Obwohl das 16. Jahrhundert gerne als eine Epoche der Vokalpolyphonie gesehen wird – von Josquin bis Palestrina und Lasso – ist es doch eine Zeit grosser musikalischer Entwicklungen, aus denen die musikalischen Formen, Besetzungen und Spielpraktiken erwachsen sind, die die musikalische Neuzeit prägen sollten. Im Windschatten des vokalen Repertoires entwickelte sich eine ausgeprägte instrumentale Kultur auf Melodieinstrumenten, die aber nur zum Teil den Weg in die Schriftlichkeit gefunden hat, beispielsweise in den Diminutionstraktaten von R. Rogniono, O. Bassani oder G. dalla Casa.

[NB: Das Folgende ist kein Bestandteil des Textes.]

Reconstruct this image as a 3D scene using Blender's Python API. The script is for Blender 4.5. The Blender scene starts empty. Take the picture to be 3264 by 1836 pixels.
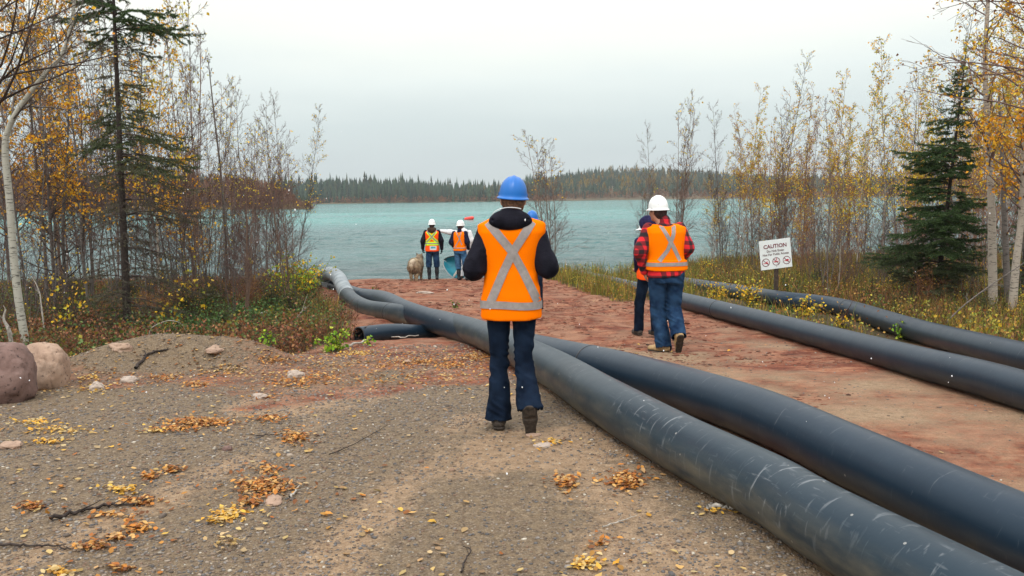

Ein besonders geeignetes Instrument für diese neue Diminutionspraxis war die Viola da gamba, die mit der Wende zum 16. Jahrhundert im höfischen Kontext erschienen war. Ihre Kantabilität, Geläufigkeit und ihr grosser Umfang setzten den Diminutionen kaum Grenzen, sie konnten vom Bass bis in den hohen Diskant durch beliebige Stimmen einer vokalen Vorlage getrieben werden. Weil damit der Bezug zu einer einzigen Stimme nicht mehr gegeben war, betrachtete man sie gewissermassen als satztechnischen „Bastard“, womit auch das Instrument selbst den Namen „Viola bastarda“ erhielt. Trotz seiner gleichsam „illegitimen“ Spielweise ist es aber eine Königin der Vielseitigkeit und Verzierungspraxis unter den Instrumenten des 16. Jahrhunderts.
Paolo Pandolfo beschäftigt sich seit langem mit diesem Repertoire auf der Grenzlinie zwischen Vokalität und instrumentalem Idiom. In seinem Programm stellt er eine repräsentative Auswahl von italienischen Diminutionen vor, deren vokale Sätze vom Ensemble „La Pedrina“ beigesteuert werden, womit zwei Aggregatzustände derselben Musik ineinandergreifend zu hören sind.